Let us first consider the case where $y\not\in h(K)$. Since topological manifolds are regular Hausdorff spaces we can find an open neighborhood $N\ni y$ which is disjoint from $h(K)$. Applying the Continuous Bump Lemma we know that there exists an open set $T\subset N$ with $y\in T$ such that for every $z\in T$ there exists a homeomorphism $\phi:\mathcal{M}\to\mathcal{M}$ which maps $y$ to $z$ as $\phi(y)=z$ while being the identity outside of $T\subset N$.
Recall that we have assumed that $y\in U(x)$. Hence, there exists some homeomorphism, $h\in \text{Homeo}(\mathcal{M})$, with $y=h(x)$ and with $h(K)\subset W$. Now consider the homeomorphism, $\phi\circ h$, and note that it too has $\phi\circ h(K)\subset W$ since $\phi$ acts trivially outside of $N$. (Recall that $h(K)$ and $N$ are disjoint). Hence, we have that $z=\phi\circ h(x)$ is in $U(x)$. Note that we can here let $z$ range over $T$. This confirms as desired that for any $y\in U(x)$ with $y\not\in h(K)$ we have an open set $T\subset U(x)$ with $y\in T$.

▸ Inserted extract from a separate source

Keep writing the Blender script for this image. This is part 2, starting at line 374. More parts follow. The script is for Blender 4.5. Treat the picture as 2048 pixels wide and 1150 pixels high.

Let us next consider the case of $y\in U(x)$ with $y\in h(K)\subset W$. The proof in this second case is nearly identical to the first case, except that we take the neighborhood $N\ni y$ to be contained within $W$ as $N\subset W$. The construction of $T$ and the $\phi$ map then proceeds exactly as before. Note that this time we have $T\subset N\subset W$. In this case, we still have that $\phi\circ h(K)\subset W$ by the following two observations. Firstly, it follows from $\phi$ acting trivially outside of $T$ that the parts of $h(K)$ which are outside of $T$ stay within $N\subset W$. Secondly, it follows from the fact that $\phi$ maps $T$ into itself that the parts of $h(K)$ which are within $T$ will stay within $N\subset W$. Thus (just as in the first case) we have proved the desired claim. For any $y\in U(x)$ with $y\in h(K)$ there exists an open set $T\subset U(x)$ with $y\in T$.